McCormick was not in any sense a Gradgrind of commercialism—a man who enriched his coffers by the impoverishment of his soul. He made money—ten millions or more; but he did so incidentally, just as a man makes muscle by doing hard work. Several of his fellow Chicagoans had swept past him in the million-making race. No matter how much money came to him, he was the same man, with the same friendships and the same purposes. And it is inconceivable that, for any amount of wealth, he would have changed the ground-plan of his life.
It is strictly true to say that he was a practical idealist. He idealized the American Constitution, the Patent Office, the Courts, the Democratic Party, and the Presbyterian Church. He was an Oliver Cromwell of industry. All his beliefs and acts sprang from a few simple principles and fitted together like a picture puzzle. There was religion in his business and business in his religion. He was made such as he was by the Religious Reformation of Europe and the Industrial Revolution of the United States. He was all of one piece—sincere and self-consistent—a type of the nineteenth-century American at his best. He was not sordid. He was not cynical. He was not scientific. He was a man of faith and works—one of the old-fashioned kind who laid the foundations and built the walls of this republic.

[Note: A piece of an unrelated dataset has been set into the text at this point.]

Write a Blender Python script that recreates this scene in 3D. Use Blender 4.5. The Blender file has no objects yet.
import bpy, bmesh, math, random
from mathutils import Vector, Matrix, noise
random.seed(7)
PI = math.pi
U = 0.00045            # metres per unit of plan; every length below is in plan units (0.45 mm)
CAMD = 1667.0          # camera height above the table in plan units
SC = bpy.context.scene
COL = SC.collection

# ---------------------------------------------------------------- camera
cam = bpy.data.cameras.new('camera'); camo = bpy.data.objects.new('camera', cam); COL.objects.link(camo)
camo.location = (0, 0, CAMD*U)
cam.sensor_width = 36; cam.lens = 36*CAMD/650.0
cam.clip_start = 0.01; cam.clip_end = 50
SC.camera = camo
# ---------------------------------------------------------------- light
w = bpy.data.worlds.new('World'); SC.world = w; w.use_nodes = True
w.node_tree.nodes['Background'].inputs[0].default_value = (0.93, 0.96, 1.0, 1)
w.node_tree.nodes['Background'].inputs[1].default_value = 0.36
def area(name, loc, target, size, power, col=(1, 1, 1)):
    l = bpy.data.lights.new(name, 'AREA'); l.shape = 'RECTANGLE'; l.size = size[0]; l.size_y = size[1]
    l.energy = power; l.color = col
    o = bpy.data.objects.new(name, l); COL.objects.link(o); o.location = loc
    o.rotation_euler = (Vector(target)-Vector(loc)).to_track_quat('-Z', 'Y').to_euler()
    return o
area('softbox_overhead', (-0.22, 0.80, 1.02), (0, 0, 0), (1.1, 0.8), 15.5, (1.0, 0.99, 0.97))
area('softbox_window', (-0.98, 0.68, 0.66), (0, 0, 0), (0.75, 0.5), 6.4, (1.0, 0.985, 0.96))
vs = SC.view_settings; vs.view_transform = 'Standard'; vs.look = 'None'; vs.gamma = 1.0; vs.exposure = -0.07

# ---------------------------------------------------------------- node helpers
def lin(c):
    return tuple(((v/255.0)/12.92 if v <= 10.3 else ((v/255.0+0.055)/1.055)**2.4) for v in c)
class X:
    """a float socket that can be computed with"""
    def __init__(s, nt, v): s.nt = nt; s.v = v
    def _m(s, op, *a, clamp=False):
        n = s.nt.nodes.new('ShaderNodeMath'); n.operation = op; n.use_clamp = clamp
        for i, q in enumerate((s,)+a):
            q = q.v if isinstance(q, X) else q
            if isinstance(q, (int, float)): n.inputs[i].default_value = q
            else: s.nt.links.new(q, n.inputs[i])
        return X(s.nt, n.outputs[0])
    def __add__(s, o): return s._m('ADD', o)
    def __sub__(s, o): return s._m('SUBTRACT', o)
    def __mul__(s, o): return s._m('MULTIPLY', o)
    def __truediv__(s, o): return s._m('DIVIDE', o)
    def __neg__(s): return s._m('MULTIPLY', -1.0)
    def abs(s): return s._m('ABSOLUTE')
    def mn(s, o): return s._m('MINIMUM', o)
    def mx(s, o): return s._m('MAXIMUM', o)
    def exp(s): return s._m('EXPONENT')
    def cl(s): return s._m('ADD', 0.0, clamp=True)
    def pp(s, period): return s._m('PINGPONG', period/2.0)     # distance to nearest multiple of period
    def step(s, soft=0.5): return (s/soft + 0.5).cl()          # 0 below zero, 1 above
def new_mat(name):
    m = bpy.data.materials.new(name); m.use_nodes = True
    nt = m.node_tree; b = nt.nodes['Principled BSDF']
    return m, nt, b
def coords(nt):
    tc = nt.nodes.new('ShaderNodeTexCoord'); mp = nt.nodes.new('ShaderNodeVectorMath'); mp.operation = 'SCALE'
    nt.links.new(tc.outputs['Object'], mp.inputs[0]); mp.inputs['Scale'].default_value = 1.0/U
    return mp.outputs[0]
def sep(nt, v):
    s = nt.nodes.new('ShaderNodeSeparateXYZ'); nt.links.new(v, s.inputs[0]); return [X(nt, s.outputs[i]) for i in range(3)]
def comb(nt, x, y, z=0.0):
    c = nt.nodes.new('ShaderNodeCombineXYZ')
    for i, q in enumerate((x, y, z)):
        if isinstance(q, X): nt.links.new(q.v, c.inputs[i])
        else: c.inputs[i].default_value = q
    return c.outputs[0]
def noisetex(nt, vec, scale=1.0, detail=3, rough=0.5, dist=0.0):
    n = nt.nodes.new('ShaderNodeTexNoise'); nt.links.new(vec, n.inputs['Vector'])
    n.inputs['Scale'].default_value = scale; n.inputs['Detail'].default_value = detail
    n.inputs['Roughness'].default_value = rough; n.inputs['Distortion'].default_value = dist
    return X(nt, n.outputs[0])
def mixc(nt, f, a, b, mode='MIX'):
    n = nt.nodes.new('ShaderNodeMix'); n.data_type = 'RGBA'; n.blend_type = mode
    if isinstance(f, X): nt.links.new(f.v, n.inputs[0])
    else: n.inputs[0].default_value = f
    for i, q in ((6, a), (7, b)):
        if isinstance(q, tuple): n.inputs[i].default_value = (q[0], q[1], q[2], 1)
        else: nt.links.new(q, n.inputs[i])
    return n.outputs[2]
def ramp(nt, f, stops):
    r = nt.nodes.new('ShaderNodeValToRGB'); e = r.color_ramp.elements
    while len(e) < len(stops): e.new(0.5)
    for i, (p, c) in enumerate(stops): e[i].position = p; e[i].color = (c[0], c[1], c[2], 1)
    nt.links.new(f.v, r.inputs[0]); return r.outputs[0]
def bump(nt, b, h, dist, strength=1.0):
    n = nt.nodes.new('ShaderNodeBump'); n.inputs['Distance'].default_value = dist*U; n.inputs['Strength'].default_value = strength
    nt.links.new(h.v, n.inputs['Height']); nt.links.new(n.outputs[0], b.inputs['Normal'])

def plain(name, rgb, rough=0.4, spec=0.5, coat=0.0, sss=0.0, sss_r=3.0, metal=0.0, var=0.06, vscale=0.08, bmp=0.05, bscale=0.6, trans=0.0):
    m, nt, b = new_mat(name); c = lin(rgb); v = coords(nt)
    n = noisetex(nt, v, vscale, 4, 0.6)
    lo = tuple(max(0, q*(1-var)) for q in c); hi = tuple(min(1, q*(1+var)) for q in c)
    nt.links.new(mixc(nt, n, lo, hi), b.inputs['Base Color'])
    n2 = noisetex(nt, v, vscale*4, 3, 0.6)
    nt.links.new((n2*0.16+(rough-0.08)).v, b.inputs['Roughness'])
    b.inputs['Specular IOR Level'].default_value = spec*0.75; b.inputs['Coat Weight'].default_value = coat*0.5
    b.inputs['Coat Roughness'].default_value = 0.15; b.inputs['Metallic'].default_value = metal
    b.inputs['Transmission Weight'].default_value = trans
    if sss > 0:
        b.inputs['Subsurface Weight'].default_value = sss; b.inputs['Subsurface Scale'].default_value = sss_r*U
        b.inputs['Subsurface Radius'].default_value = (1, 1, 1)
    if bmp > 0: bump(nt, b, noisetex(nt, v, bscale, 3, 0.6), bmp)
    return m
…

He felt that he was born into the world with certain things to do. Some of these things were profitable and some of them were not, but he gave as much energy and attention to the one as to the other. In 1859, for instance, he had a factory that was profitable, and a daily paper and a college that were expensive. He was struggling to extend his trade at home and in Europe, to protect his patents, to prevent the war between the North and South, and to maintain the simplicity of the Presbyterian faith. To contend for these interests and principles was his life. He could not have done anything else. It was as natural for him to do so as for a fish to swim or a bird to fly. Once, towards the end of his life, when he was sitting in his great arm-chair, reflecting, he said to his wife, "Nettie, life is a battle." He made this announcement as though it were the discovery of a new fact. All his life he had been much less conscious of the battle itself than of the cause for which he fought.
In 1884 McCormick died, at that time of the year when wheat is being sown in Spain and reaped in Mexico. The earth-life of "the strong personality before whom obstacles went down as swiftly and inevitably as grain before the knife of his machines," was ended. His last words, spoken in a moment's awakening from the death-stupor, were—"Work, work!" Not even the dissolution of his body could relax the fixity of his will. And when he lay in state, in his Chicago home, there was a Reaper, modelled in white flowers, at his feet; and upon his breast a sheaf of the ripe, yellow wheat, surmounted by a crown of lilies. These were the emblems of the work that had been given him to do, and the evidence of its completion.